All the divisions he said happened with the tower of Babel but on the day of Pentecost, he explained that God reunited mankind through His Spirit.

"They spoke with other tongues. It signified that that which God divided He now pulled back together but only in Jesus Christ," he said. "We can't heal this thing unless we get people saved. And then we're gonna start addressing the cultural structural dividers that leave some people a little less well off than others."

He argued that while social justice was a good concept, it will not be enough unless that justice is also biblical.

"The superheroes, it's all about vigilantism. You think about it this way, Batman was a vigilante. They had to run when the police came right? They are enforcing law according to their standards. Hold on to your seat. The KKK was a vigilante group. So it matters whose allegiance or whose definition of justice you're going to use to bring justice to the culture," he said before pointing to Black Lives Matter as well.

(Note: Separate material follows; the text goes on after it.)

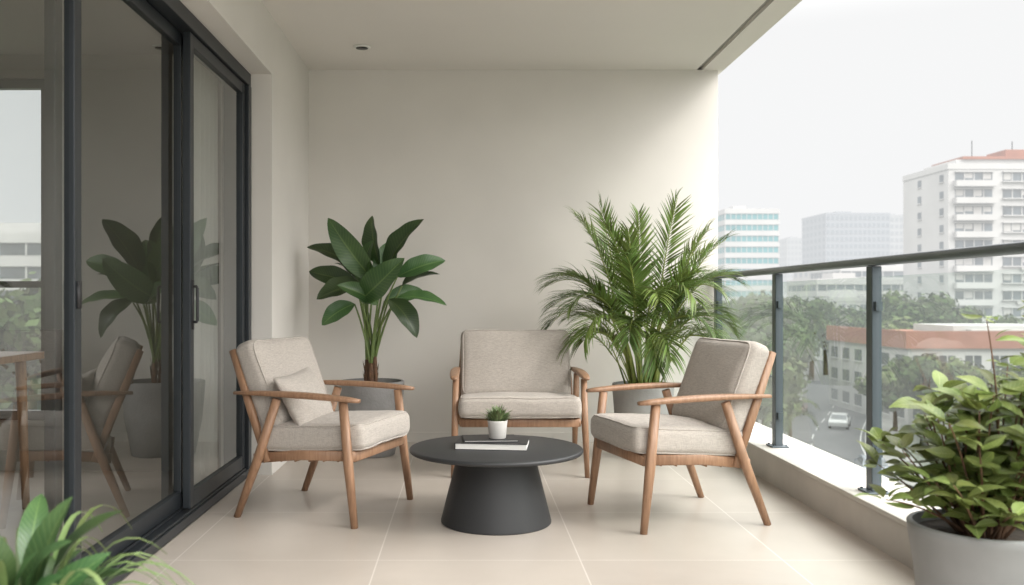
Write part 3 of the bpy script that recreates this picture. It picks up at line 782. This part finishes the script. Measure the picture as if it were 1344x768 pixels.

"It matters that Black Lives Matter has, at the head, a few lesbians who are against the patriarchal society — you see, black people can say this; white folks, you have a hard time saying this about Black Lives Matter," he said.

"Black Lives Matter is true," Jackson continued. "The fact that there does need to be a value of human life, but by destroying biblical foundations, you can never arrive at God's justice. You've got to do it God's way. You can't have just us, we need justice that is a manifestation of the holiness of God."

He further noted that whites needed to understand that racial minorities, particularly black Americans, can't simply forgive injustices that are still ongoing today.

"Black people need and Hispanic people need in our culture right now, special ministries because there are real wounds that have happened to them. And if you're not gonna address the inequities and injustice that exist right now, it is not in the past, it did not stop yesterday somewhere, it's going on now," Jackson said.

"If you don't stop the madness you can't [say] 'well, you black people, y'all just need to forgive.' Wait a minute, if I put in my application and you see my face as brown, in many cities you still won't give me the job I want," he said. "So we're gonna have to address these real needs. There needs to be special ministry and discipleship, and if there is that, for whites ... we can begin to teach a generation to have empathy."